International shipping ain’t cheap folks. Pack carefully.

And I’m still yearning for less stuff, a lighter load. Exactly the motivation that led to this adventure.

 

The British Library | 09.30.15

Lest you think we’re on an extended sabbatical, we do actually manage to work. In fact, we attended an event at the OXO center held by one of our strategic partners on Tuesday evening and then I presented to the group at their employee meeting the next day. The work prep, moving to the new flat [#thehovel] and 1D concert porter services for the girl [chief bag schlepper when said child arrives back from Newcastle having spent the last 16 of 36 hours on a bus so she could see James Bay]. I was left with little time for sightseeing.

Well fed after the work meeting finished up, I needed to explore.

I walked nearly 2 miles to the British Library. Its exterior is plain, probably because it wasn’t created until 1973. Before then, it was part of the British Museum.

British Library

What lies within is anything but plain.

I saw a Gutenberg’s Bible from 1455, a singular copy of Beowulf in Old English, notebooks of Leonardo da Vinci, Shakespeare’s First Folio, the Magna Carta, the world’s earliest dated printed book, Mozart sheet music in the composer’s hand, letters from Austen and Woolf.

More than 200 items in total.

In one room. I repeat. In.one.room.

 

 

Grace eventually joined me to do some school work and finish up her college profile in Naviance. We sat next to the King’s Library Tower.  It’s a six story glass tower that houses the 65,000 books collected by King George III. It is considered one of the most significant collections of the Enlightenment, containing books printed mainly in Britain, Europe and North America from the mid 15th to the early 19th centuries.

This is what I had in mind when I thought about what #unschooling would look like. Learning in places of unrivaled knowledge and history and beauty.

And then jetting off to a 1D concert.

The last day in photos | 10.01.15

It has come. The last full day in London. Just how much can we pack in?

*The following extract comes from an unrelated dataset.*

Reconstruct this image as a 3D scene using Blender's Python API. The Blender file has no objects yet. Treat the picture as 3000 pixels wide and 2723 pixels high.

Itinerary | Westminster Abbey [closed due to a ceremony dating back to the Middle Ages in which judges arrive in a procession from the Temple Bar to Westminster Abbey for a religious service commemorating the first day of the legal year]. Churchill War Rooms. Trafalgar Square. National Gallery. London Eye. Buckingham Palace [no photos due to darkness – it was a long day].

I’ll let the photos speak for themselves.

 

 

It was in every way an excellent battle headquarters, with only one fault, namely its proximity to Winston! – General Sir Alan Brooke, Chief of Imperial General Staff

 

IMG_20151001_153947[1]

Sir Paul Nurse

Queen Elizabeth I

 

You find no man, at all intellectual, who is willing to leave London. No, Sir, when a man is tired of London, he is tired of life; for there is in London all that life can afford. – Samuel Johnson

 

October 22, 2015

3 Comments

  1. joe

    October 11, 2015

    once again…impressive – both word and pictures…:)

    • Kelly Beck

      October 11, 2015

      Don’t you love the shot by the lions in Trafalgar Square? A bit more stylized since the last one – going on 15 years ago!

  2. Shannon

    October 12, 2015

    Your photography is spectacular. I Love the shots in Ireland so very much, it makes me feel like I am there. Joe Get a picture of a Shannon sign for your old Irish aunt.